How It Stacks Up:  I have 7 albums by Thin Lizzy. Of those albums, I put “Vagabonds…” 5th. I still like it, but there are better.

Ratings: 3 stars

This isn’t my favourite Thin Lizzy album, but it has a few great moments. I like Thin Lizzy best in the middle of their career, and in many ways “Vagabonds…” is the beginning of that sound.

While this record is the last with original guitar player Eric Bell, in many ways it feels like the band is starting to move away from the influences of sixties psychadelia and into that groove-driven rock that so perfectly suits Phil Lynott’s smooth and powerful vocal style.

That said, this record starts off on the wrong foot, with the bar-rock sound of “Mama Nature Said”. Kudos to Thin Lizzy for singing an environmentally conscious song way back in 1973, but this song has an uninteresting boogie woogie beat, and hackneyed lyrics that come across as overwrought. Lynott’s vocals almost win the day, but the song is just not set up to make him shine.

The Hero and the Madman” has a ridiculous over-the-top story told in ultra-corny style. On later records this affectation works (such as three years later on the song “Emerald” from “Jailbreak”) but here it is just an unnecessary nerd-fest, and not in a good way. This song is followed by a very bluesy appropriately titled “Slow Blues” which is OK, but also didn’t inspire me.

By this point I was feeling let down by Phil and the boys, but luckily they won me back and then some with “The Rocker.” “The Rocker” is one of rock and roll’s great anthems. It is balls-to-the-wall bombast; a song that both shows and tells why rock stars get all the girls. It’s because they are just that cool, and Lynotte is the coolest of ‘em all.

Another standout is “Little Girl in Bloom” a song about teen pregnancy where Thin Lizzy replaces all of the usual shame of that story with compassion and good advice. “Go tell your dad and see how it goes” this song urges, and somehow manages to be ultra groovy doing so. The tune is soft and relaxed and feels more like a lullaby than a tragedy.

Then, just to add the edge back in, the next track, “Gonna Creep Up On You” which is sexuality at its most sinister and predatory. The juxtaposition of the gentle and kind-hearted “Little Girl In Bloom” with this nasty but brilliant bit of back-alley groove is awesome.

The album ends in a tasteful eight tracks, and while the final song, “A Song For While I’m Away” meanders a bit too aimlessly, it isn’t enough to wreck a record that has a lot of great moments, and shows all the promise of what Thin Lizzy is growing into on the albums to come.

Best tracks: The Rocker, Vagabonds of the Western World, Little Girl in Bloom, Gonna Creep Up On You

Gratuitous “bonus content” review:

There is more bonus content on Disc One than there are original tracks.

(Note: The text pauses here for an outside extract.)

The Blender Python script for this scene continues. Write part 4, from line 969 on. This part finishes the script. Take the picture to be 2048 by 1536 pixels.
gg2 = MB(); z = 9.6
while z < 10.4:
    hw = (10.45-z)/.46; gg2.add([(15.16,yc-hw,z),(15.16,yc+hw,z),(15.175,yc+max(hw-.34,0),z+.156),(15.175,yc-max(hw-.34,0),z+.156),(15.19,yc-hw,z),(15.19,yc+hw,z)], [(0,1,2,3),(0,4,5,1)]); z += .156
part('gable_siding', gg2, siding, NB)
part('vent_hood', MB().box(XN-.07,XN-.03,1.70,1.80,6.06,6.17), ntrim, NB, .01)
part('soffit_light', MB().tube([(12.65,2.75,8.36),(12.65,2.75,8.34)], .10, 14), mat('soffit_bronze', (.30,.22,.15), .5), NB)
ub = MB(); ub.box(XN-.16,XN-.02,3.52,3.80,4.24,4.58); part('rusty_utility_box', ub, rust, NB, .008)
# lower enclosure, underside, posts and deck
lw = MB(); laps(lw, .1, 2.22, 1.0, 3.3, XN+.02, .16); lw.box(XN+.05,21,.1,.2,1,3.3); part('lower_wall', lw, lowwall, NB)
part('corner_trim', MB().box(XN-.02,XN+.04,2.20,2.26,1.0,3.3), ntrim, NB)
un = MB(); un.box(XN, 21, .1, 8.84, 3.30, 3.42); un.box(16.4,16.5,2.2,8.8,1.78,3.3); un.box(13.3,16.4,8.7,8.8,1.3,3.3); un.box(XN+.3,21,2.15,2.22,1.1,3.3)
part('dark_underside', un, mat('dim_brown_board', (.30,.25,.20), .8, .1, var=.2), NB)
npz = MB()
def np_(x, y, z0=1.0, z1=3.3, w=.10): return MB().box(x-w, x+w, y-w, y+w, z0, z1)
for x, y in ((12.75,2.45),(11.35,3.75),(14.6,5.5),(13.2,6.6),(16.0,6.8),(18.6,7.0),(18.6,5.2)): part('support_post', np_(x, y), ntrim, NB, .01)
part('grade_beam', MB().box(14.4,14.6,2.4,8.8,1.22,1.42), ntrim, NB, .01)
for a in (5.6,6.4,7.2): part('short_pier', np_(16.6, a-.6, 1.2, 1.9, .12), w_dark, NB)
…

It is all a bit exhausting, but let’s say something about the anyway, shall we?

First of all, Soulless Record Execs, if you are going to add ‘bonus tracks’ to the same disc as the record, try to limit yourself to two or three. The original “Vagabonds..”  is only eight tracks, but the bonus material adds another 10 songs.

They aren’t terrible (except maybe “Randolph’s Tango” which appears twice and doesn’t much resemble a tango either time). What they are is excessive.

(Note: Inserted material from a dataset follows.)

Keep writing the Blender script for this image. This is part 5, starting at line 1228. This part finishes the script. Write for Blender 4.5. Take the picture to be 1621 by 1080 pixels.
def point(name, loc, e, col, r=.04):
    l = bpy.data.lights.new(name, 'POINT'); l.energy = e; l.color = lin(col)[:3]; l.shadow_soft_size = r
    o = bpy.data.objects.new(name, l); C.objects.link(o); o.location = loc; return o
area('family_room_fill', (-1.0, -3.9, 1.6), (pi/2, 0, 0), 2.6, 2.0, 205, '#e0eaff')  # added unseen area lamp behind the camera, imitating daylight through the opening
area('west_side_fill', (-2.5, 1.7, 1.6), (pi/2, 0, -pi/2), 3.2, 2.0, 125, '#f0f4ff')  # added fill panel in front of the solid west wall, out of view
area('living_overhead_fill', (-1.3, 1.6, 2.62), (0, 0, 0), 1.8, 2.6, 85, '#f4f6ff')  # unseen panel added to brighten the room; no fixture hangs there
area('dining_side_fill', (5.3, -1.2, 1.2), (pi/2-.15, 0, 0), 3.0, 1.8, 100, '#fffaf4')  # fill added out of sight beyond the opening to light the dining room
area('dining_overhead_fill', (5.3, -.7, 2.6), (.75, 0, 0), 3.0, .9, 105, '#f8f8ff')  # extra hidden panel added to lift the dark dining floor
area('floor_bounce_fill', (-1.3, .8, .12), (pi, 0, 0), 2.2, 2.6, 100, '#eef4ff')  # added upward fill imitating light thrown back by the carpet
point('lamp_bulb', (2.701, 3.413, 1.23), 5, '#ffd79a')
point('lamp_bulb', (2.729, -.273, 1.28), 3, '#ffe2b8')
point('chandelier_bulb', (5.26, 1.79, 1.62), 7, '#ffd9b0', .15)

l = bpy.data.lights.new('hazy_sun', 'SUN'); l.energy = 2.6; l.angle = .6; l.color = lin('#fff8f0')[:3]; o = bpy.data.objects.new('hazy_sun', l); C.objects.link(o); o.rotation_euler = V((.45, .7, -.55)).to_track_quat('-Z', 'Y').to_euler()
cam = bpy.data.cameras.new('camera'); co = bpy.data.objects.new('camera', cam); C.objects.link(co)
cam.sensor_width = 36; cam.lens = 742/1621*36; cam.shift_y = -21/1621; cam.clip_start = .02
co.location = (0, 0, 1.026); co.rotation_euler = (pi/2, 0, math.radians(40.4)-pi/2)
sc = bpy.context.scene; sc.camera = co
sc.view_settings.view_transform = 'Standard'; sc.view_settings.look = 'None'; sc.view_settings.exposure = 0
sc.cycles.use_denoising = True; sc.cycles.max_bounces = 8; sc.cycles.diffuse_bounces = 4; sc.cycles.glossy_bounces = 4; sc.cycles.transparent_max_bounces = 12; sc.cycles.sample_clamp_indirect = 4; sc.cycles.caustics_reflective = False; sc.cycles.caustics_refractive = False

The best of them is the fun-lovin’ and snappy “Cruising in the Lizzymobile” which is just as much fun as you’d expect from the title. Also the bonus tracks gave me a sweet radio edit of the band’s famous cover of “Whiskey In the Jar.” So I am slightly mollified, even if I think all this stuff belonged on a separate CD.

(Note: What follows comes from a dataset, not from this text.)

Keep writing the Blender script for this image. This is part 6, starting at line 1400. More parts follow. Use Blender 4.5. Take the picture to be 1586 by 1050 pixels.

Best tracks (gratuitous bonus content edition): Here I Go Again, Cruising in the Lizzymobile, Little Darling, Whiskey in the Jar

Eve more gratuitous “second full CD of content” review:


Nope. I refused to listen to Disc Two, which is a bunch (13) of BBC live recordings I never wanted in the first place. I’m sure they’re great, but they belong on a live album not here. Besides, you have to draw a line in the sand at some point and say, “just give me the damned record.” ‘But Logan!’ you will opine, ‘what of the vaunted Odyssey rule #3?’ There is always the exception that proves the rule, my friends. This is it. If we don’t start saying no to bloated re-issues then the Soulless Record Execs will never stop reissuing them.